Cirrus Chart of the Week (This week's author - Panduleni Shaduka).
The Bank of Namibia Monetary Policy Committee elected to cut the repo rate from 7.75% to 7.50%, increasing the differential to the South African repo rate to 75 basis points (bps). With high levels of hard currency, moderated inflation, strong demand for local assets and strain on the consumer, the BoN MPC has found room to move ahead of South Africa in cutting central rates.The Bank of Namibia (BoN) follows a legislative mandate to support economic growth and development by promoting price stability, adequate banking supervision, and reserve management. Since ‘93, Namibia has pegged its currency to the ZAR, a decision influenced by the country’s close ties to South Africa and historical use of the ZAR. The peg provides stability to Namibia’s economy because South Africa is its largest trading partner.
Given the implications (per the ‘impossible trinity’), the fixed exchange rate regime limits BoN’s ability to use monetary policy to address domestic economic issues. This has occasionally led to mismatches between economic performance and interest rate policy – as highlighted in the mid-’10s and in the current period This discrepancy is highlighted between two periods, pre- and post-‘16.
While the Namibian economy has seen somewhat of an economic rebound, the growth has been largely concentrated in small parts of the economy, while the consumer and local businesses continue to struggle, with little relief offered.
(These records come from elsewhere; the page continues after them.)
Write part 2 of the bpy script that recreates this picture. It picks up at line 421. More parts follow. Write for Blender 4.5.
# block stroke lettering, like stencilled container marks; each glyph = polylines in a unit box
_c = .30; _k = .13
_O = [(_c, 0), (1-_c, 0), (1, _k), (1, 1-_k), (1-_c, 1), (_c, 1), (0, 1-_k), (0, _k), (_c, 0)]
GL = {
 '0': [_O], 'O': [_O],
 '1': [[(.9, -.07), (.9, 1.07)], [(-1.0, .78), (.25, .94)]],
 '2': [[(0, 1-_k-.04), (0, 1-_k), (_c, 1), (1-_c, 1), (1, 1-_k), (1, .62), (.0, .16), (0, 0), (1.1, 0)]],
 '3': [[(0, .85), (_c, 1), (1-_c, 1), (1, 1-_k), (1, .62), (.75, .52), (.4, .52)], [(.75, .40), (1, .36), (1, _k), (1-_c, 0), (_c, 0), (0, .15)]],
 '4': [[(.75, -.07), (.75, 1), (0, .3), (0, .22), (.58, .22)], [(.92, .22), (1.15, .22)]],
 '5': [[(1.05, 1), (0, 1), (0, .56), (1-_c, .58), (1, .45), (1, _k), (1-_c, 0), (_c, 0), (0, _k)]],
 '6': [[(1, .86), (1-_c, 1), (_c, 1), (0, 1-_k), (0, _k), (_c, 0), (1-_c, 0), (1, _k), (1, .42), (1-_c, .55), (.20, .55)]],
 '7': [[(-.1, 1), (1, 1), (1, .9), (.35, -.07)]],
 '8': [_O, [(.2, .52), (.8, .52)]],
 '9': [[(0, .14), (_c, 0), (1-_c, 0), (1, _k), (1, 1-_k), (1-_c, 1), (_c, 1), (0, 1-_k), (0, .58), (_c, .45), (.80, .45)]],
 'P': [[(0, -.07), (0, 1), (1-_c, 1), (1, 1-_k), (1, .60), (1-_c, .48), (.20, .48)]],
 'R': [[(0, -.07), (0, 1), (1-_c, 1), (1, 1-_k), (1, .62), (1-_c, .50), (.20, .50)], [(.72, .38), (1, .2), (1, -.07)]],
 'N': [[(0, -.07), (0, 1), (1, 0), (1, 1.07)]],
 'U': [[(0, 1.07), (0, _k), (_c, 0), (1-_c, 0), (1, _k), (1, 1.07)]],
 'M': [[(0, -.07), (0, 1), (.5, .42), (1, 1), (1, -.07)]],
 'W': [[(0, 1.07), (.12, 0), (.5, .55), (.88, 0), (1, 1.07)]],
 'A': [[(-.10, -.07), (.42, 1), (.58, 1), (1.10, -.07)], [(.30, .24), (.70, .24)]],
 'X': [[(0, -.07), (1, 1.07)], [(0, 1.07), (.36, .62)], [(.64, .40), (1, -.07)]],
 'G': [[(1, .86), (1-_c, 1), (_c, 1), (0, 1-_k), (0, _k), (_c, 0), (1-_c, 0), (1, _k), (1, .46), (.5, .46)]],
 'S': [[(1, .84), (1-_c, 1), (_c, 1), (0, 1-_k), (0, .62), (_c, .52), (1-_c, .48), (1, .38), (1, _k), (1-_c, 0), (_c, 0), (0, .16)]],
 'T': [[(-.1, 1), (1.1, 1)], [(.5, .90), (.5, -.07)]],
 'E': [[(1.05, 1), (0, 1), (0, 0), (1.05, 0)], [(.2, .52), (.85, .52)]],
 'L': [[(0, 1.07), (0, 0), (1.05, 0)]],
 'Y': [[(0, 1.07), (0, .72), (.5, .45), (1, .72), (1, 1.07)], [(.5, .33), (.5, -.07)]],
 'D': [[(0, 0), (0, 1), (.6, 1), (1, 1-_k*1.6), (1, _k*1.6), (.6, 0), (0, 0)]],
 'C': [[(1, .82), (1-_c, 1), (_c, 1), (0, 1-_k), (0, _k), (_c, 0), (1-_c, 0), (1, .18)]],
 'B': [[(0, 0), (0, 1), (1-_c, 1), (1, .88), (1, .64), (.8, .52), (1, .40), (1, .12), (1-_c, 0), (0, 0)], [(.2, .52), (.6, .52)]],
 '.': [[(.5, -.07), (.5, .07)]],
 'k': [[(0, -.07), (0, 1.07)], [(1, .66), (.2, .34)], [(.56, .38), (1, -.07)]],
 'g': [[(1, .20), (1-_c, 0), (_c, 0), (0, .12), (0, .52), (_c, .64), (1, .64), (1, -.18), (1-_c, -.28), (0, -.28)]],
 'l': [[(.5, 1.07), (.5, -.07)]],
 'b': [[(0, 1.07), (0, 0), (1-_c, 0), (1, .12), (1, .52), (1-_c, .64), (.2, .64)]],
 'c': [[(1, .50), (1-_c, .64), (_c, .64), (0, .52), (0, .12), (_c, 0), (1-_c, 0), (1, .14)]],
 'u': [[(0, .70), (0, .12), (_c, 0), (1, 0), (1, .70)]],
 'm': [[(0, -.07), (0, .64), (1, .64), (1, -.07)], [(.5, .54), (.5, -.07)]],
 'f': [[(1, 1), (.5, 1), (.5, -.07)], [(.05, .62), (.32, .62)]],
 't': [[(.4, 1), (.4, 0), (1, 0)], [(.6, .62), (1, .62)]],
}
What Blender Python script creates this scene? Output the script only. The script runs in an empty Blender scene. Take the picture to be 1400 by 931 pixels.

The state of the Namibian consumer is reflected by increased non-performing loans (unsecured) and risk-mitigation from the banking sector, with limited credit extension growth. This is an affordability issue, the country has seen supply push inflation, elevated interest rates and little wage growth, placing pressure on the Namibian consumer. While the rate cut in isolation will have limited
effects at offering reprieve, it is timely given the civil wage bill adjustment, and income tax amendments that are likely to improve the consumer’s affordability.